:: SOURCE MATERIAL

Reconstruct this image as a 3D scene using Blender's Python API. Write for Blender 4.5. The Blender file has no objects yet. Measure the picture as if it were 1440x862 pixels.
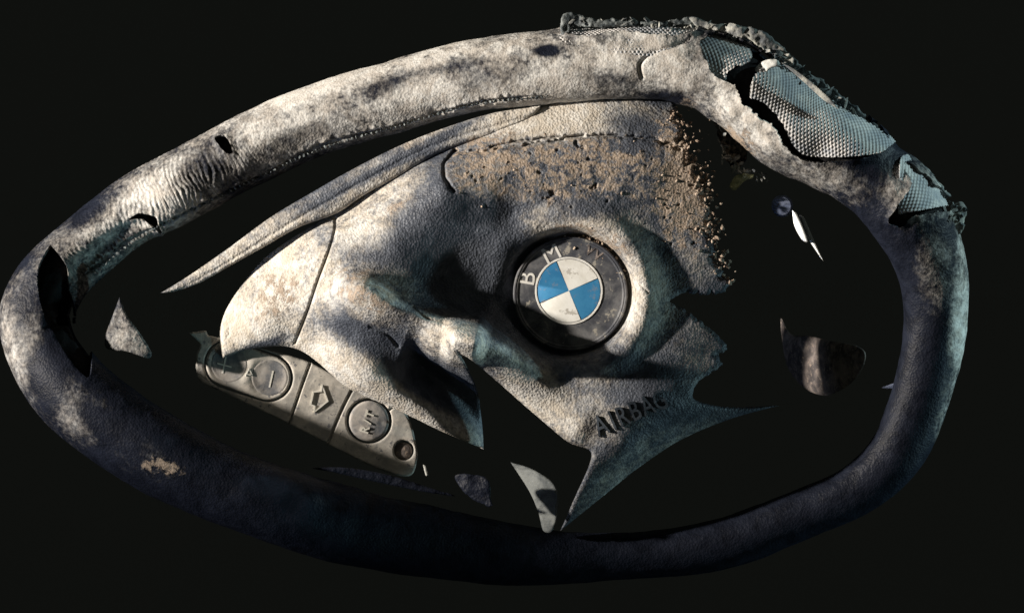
import bpy, math, random
import numpy as np
from mathutils import Vector

# ------------------------------------------------------------------ camera, lights, exposure
S = 0.0003                      # metres per unit of the working drawing (1440 units across)
D = 1.5                         # camera distance
sc = bpy.context.scene
COL = sc.collection
cam_d = bpy.data.cameras.new("camera"); cam = bpy.data.objects.new("camera", cam_d); COL.objects.link(cam)
cam.location = (0, -D, 0); cam.rotation_euler = (math.radians(90), 0, 0)
cam_d.sensor_width = 36; cam_d.lens = 36 * D / (1440 * S)
cam_d.clip_start = 0.05; cam_d.clip_end = 60
sc.camera = cam
w = bpy.data.worlds.new("World"); sc.world = w; w.use_nodes = True
w.node_tree.nodes["Background"].inputs[0].default_value = (0.84, 0.92, 0.78, 1)
w.node_tree.nodes["Background"].inputs[1].default_value = 0.027
sc.view_settings.view_transform = 'Standard'; sc.view_settings.look = 'None'
sc.view_settings.exposure = 0; sc.view_settings.gamma = 1
sc.cycles.max_bounces = 4; sc.cycles.diffuse_bounces = 2; sc.cycles.glossy_bounces = 2

def lamp(name, azim, elev, dist, target, power, colour, size, cone, blend=0.5):
    """azim: degrees counter-clockwise from the photograph's right; elev: degrees towards the camera"""
    d = bpy.data.lights.new(name, 'SPOT'); o = bpy.data.objects.new(name, d); COL.objects.link(o)
    t = Vector(((target[0]-720)*S, 0, (431-target[1])*S))
    a, e = math.radians(azim), math.radians(elev)
    o.location = t + Vector((math.cos(e)*math.cos(a), -math.sin(e), math.cos(e)*math.sin(a))) * dist
    o.rotation_euler = (t - o.location).to_track_quat('-Z', 'Y').to_euler()
    d.energy = power; d.color = colour; d.shadow_soft_size = size
    d.spot_size = math.radians(cone); d.spot_blend = blend
    return o
lamp("key_lamp", 174, 18.5, 1.5, (600, 185), 275, (1.0, 0.91, 0.80), 0.024, 17.5, 1.0)
lamp("teal_lamp", 27, 1.2, 1.5, (1345, 350), 85, (0.58, 0.83, 0.86), 0.02, 12, 0.9)
lamp("teal_lamp_middle", -15, 3.2, 1.5, (990, 560), 34, (0.48, 0.80, 0.86), 0.02, 8.5, 0.9)
lamp("teal_lamp_low", -43, 14, 1.5, (130, 360), 20, (0.40, 0.80, 0.88), 0.02, 3.4, 0.8)
lamp("blue_fill", 205, 22, 1.6, (70, 540), 17, (0.45, 0.60, 1.0), 0.10, 11, 1.0)  # added fill without a source of its own, turns the lower-left rim bluer

# ------------------------------------------------------------------ helpers
def at(P):
    P = np.asarray(P, float); f = (D - P[:, 2]*S)/D
    return np.stack([(P[:, 0]-720)*S*f, -P[:, 2]*S, (431-P[:, 1])*S*f], 1)

rng = np.random.default_rng(7)
_L = rng.random((8, 256, 256))
def vnoise(x, y, k=0):
    xi = np.floor(x).astype(int); yi = np.floor(y).astype(int)
    fx = x-xi; fy = y-yi; fx = fx*fx*(3-2*fx); fy = fy*fy*(3-2*fy)
    L = _L[k % 8]; a = L[xi & 255, yi & 255]; b = L[(xi+1) & 255, yi & 255]
    c = L[xi & 255, (yi+1) & 255]; d = L[(xi+1) & 255, (yi+1) & 255]
    return (a*(1-fx)+b*fx)*(1-fy)+(c*(1-fx)+d*fx)*fy
def fbm(x, y, scale, oct=4, k=0):
    r = 0; amp = 1; t = 0
    for i in range(oct):
        r = r+amp*vnoise(x/scale*2**i+17.3*i, y/scale*2**i+9.1*i, k+i); t += amp; amp *= .5
    return r/t-0.5
def sstep(a, b, x):
    t = np.clip((x-a)/(b-a), 0, 1); return t*t*(3-2*t)

def spline(pts, step=3.0, closed=True):
    """Catmull-Rom through pts (x,y[,jag]); a point given twice makes a corner"""
    P = np.array([(p[0], p[1], p[2] if len(p) > 2 else 0.0) for p in pts], float); n = len(P); out = []
    for i in range(n if closed else n-1):
        p1 = P[i]; p2 = P[(i+1) % n]
        p0 = P[(i-1) % n] if closed or i > 0 else p1
        p3 = P[(i+2) % n] if closed or i+2 < n else p2
        L = np.hypot(*(p2-p1)[:2])
        if L < 1e-6: continue
        if np.hypot(*(p1-p0)[:2]) < 1e-6: p0 = p1-(p2-p1)*.5
        if np.hypot(*(p3-p2)[:2]) < 1e-6: p3 = p2+(p2-p1)*.5
        m1 = (p2-p0)/2; m2 = (p3-p1)/2
        for m in (m1, m2):
            l = np.hypot(m[0], m[1])
            if l > L: m *= L/l
        k = max(1, int(L/step))
        for j in range(k):
            t = j/k; t2 = t*t; t3 = t2*t
            out.append((2*t3-3*t2+1)*p1+(t3-2*t2+t)*m1+(-2*t3+3*t2)*p2+(t3-t2)*m2)
    if not closed: out.append(P[-1])
    out = np.array(out)
    j = out[:, 2]
    if j.max() > 0:
        nx = (vnoise(out[:, 0]/7, out[:, 1]/7, 2)-.5)*2+(vnoise(out[:, 0]/2.6, out[:, 1]/2.6, 3)-.5)
        ny = (vnoise(out[:, 0]/7, out[:, 1]/7, 4)-.5)*2+(vnoise(out[:, 0]/2.6, out[:, 1]/2.6, 5)-.5)
        out[:, 0] += nx*j; out[:, 1] += ny*j
    return out[:, :2]

def polydist(x, y, poly, closed=True):
    """distance to, nearest point on, and side of a poly line"""
    A = poly; B = np.roll(poly, -1, 0)
    if not closed: A, B = poly[:-1], poly[1:]
    best = np.full(x.shape, 1e18); nx = np.zeros_like(x); ny = np.zeros_like(x); tt = np.zeros_like(x); sg = np.zeros_like(x)
    inside = np.zeros(x.shape, bool)
    for i in range(len(A)):
        ax, ay = A[i]; dx, dy = B[i]-A[i]; l2 = dx*dx+dy*dy+1e-12
        t = np.clip(((x-ax)*dx+(y-ay)*dy)/l2, 0, 1)
        qx = ax+t*dx; qy = ay+t*dy; d = (x-qx)**2+(y-qy)**2
        m = d < best
        best = np.where(m, d, best); nx = np.where(m, qx, nx); ny = np.where(m, qy, ny); tt = np.where(m, (i+t)/len(A), tt)
        sg = np.where(m, np.sign(dx*(y-ay)-dy*(x-ax)), sg)
        if closed and abs(dy) > 1e-12:
            c = ((ay > y) != (B[i][1] > y)) & (x < dx*(y-ay)/dy+ax); inside ^= c
    return np.sqrt(best), nx, ny, inside, tt, sg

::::

- EXERCISE AIM -
Except for the pictures, give all the material above again verbatim.

- REPLY -
Reconstruct this image as a 3D scene using Blender's Python API. Write for Blender 4.5. The Blender file has no objects yet. Measure the picture as if it were 1440x862 pixels.
import bpy, math, random
import numpy as np
from mathutils import Vector

# ------------------------------------------------------------------ camera, lights, exposure
S = 0.0003                      # metres per unit of the working drawing (1440 units across)
D = 1.5                         # camera distance
sc = bpy.context.scene
COL = sc.collection
cam_d = bpy.data.cameras.new("camera"); cam = bpy.data.objects.new("camera", cam_d); COL.objects.link(cam)
cam.location = (0, -D, 0); cam.rotation_euler = (math.radians(90), 0, 0)
cam_d.sensor_width = 36; cam_d.lens = 36 * D / (1440 * S)
cam_d.clip_start = 0.05; cam_d.clip_end = 60
sc.camera = cam
w = bpy.data.worlds.new("World"); sc.world = w; w.use_nodes = True
w.node_tree.nodes["Background"].inputs[0].default_value = (0.84, 0.92, 0.78, 1)
w.node_tree.nodes["Background"].inputs[1].default_value = 0.027
sc.view_settings.view_transform = 'Standard'; sc.view_settings.look = 'None'
sc.view_settings.exposure = 0; sc.view_settings.gamma = 1
sc.cycles.max_bounces = 4; sc.cycles.diffuse_bounces = 2; sc.cycles.glossy_bounces = 2

def lamp(name, azim, elev, dist, target, power, colour, size, cone, blend=0.5):
    """azim: degrees counter-clockwise from the photograph's right; elev: degrees towards the camera"""
    d = bpy.data.lights.new(name, 'SPOT'); o = bpy.data.objects.new(name, d); COL.objects.link(o)
    t = Vector(((target[0]-720)*S, 0, (431-target[1])*S))
    a, e = math.radians(azim), math.radians(elev)
    o.location = t + Vector((math.cos(e)*math.cos(a), -math.sin(e), math.cos(e)*math.sin(a))) * dist
    o.rotation_euler = (t - o.location).to_track_quat('-Z', 'Y').to_euler()
    d.energy = power; d.color = colour; d.shadow_soft_size = size
    d.spot_size = math.radians(cone); d.spot_blend = blend
    return o
lamp("key_lamp", 174, 18.5, 1.5, (600, 185), 275, (1.0, 0.91, 0.80), 0.024, 17.5, 1.0)
lamp("teal_lamp", 27, 1.2, 1.5, (1345, 350), 85, (0.58, 0.83, 0.86), 0.02, 12, 0.9)
lamp("teal_lamp_middle", -15, 3.2, 1.5, (990, 560), 34, (0.48, 0.80, 0.86), 0.02, 8.5, 0.9)
lamp("teal_lamp_low", -43, 14, 1.5, (130, 360), 20, (0.40, 0.80, 0.88), 0.02, 3.4, 0.8)
lamp("blue_fill", 205, 22, 1.6, (70, 540), 17, (0.45, 0.60, 1.0), 0.10, 11, 1.0)  # added fill without a source of its own, turns the lower-left rim bluer

# ------------------------------------------------------------------ helpers
def at(P):
    P = np.asarray(P, float); f = (D - P[:, 2]*S)/D
    return np.stack([(P[:, 0]-720)*S*f, -P[:, 2]*S, (431-P[:, 1])*S*f], 1)

rng = np.random.default_rng(7)
_L = rng.random((8, 256, 256))
def vnoise(x, y, k=0):
    xi = np.floor(x).astype(int); yi = np.floor(y).astype(int)
    fx = x-xi; fy = y-yi; fx = fx*fx*(3-2*fx); fy = fy*fy*(3-2*fy)
    L = _L[k % 8]; a = L[xi & 255, yi & 255]; b = L[(xi+1) & 255, yi & 255]
    c = L[xi & 255, (yi+1) & 255]; d = L[(xi+1) & 255, (yi+1) & 255]
    return (a*(1-fx)+b*fx)*(1-fy)+(c*(1-fx)+d*fx)*fy
def fbm(x, y, scale, oct=4, k=0):
    r = 0; amp = 1; t = 0
    for i in range(oct):
        r = r+amp*vnoise(x/scale*2**i+17.3*i, y/scale*2**i+9.1*i, k+i); t += amp; amp *= .5
    return r/t-0.5
def sstep(a, b, x):
    t = np.clip((x-a)/(b-a), 0, 1); return t*t*(3-2*t)

def spline(pts, step=3.0, closed=True):
    """Catmull-Rom through pts (x,y[,jag]); a point given twice makes a corner"""
    P = np.array([(p[0], p[1], p[2] if len(p) > 2 else 0.0) for p in pts], float); n = len(P); out = []
    for i in range(n if closed else n-1):
        p1 = P[i]; p2 = P[(i+1) % n]
        p0 = P[(i-1) % n] if closed or i > 0 else p1
        p3 = P[(i+2) % n] if closed or i+2 < n else p2
        L = np.hypot(*(p2-p1)[:2])
        if L < 1e-6: continue
        if np.hypot(*(p1-p0)[:2]) < 1e-6: p0 = p1-(p2-p1)*.5
        if np.hypot(*(p3-p2)[:2]) < 1e-6: p3 = p2+(p2-p1)*.5
        m1 = (p2-p0)/2; m2 = (p3-p1)/2
        for m in (m1, m2):
            l = np.hypot(m[0], m[1])
            if l > L: m *= L/l
        k = max(1, int(L/step))
        for j in range(k):
            t = j/k; t2 = t*t; t3 = t2*t
            out.append((2*t3-3*t2+1)*p1+(t3-2*t2+t)*m1+(-2*t3+3*t2)*p2+(t3-t2)*m2)
    if not closed: out.append(P[-1])
    out = np.array(out)
    j = out[:, 2]
    if j.max() > 0:
        nx = (vnoise(out[:, 0]/7, out[:, 1]/7, 2)-.5)*2+(vnoise(out[:, 0]/2.6, out[:, 1]/2.6, 3)-.5)
        ny = (vnoise(out[:, 0]/7, out[:, 1]/7, 4)-.5)*2+(vnoise(out[:, 0]/2.6, out[:, 1]/2.6, 5)-.5)
        out[:, 0] += nx*j; out[:, 1] += ny*j
    return out[:, :2]

def polydist(x, y, poly, closed=True):
    """distance to, nearest point on, and side of a poly line"""
    A = poly; B = np.roll(poly, -1, 0)
    if not closed: A, B = poly[:-1], poly[1:]
    best = np.full(x.shape, 1e18); nx = np.zeros_like(x); ny = np.zeros_like(x); tt = np.zeros_like(x); sg = np.zeros_like(x)
    inside = np.zeros(x.shape, bool)
    for i in range(len(A)):
        ax, ay = A[i]; dx, dy = B[i]-A[i]; l2 = dx*dx+dy*dy+1e-12
        t = np.clip(((x-ax)*dx+(y-ay)*dy)/l2, 0, 1)
        qx = ax+t*dx; qy = ay+t*dy; d = (x-qx)**2+(y-qy)**2
        m = d < best
        best = np.where(m, d, best); nx = np.where(m, qx, nx); ny = np.where(m, qy, ny); tt = np.where(m, (i+t)/len(A), tt)
        sg = np.where(m, np.sign(dx*(y-ay)-dy*(x-ax)), sg)
        if closed and abs(dy) > 1e-12:
            c = ((ay > y) != (B[i][1] > y)) & (x < dx*(y-ay)/dy+ax); inside ^= c
    return np.sqrt(best), nx, ny, inside, tt, sg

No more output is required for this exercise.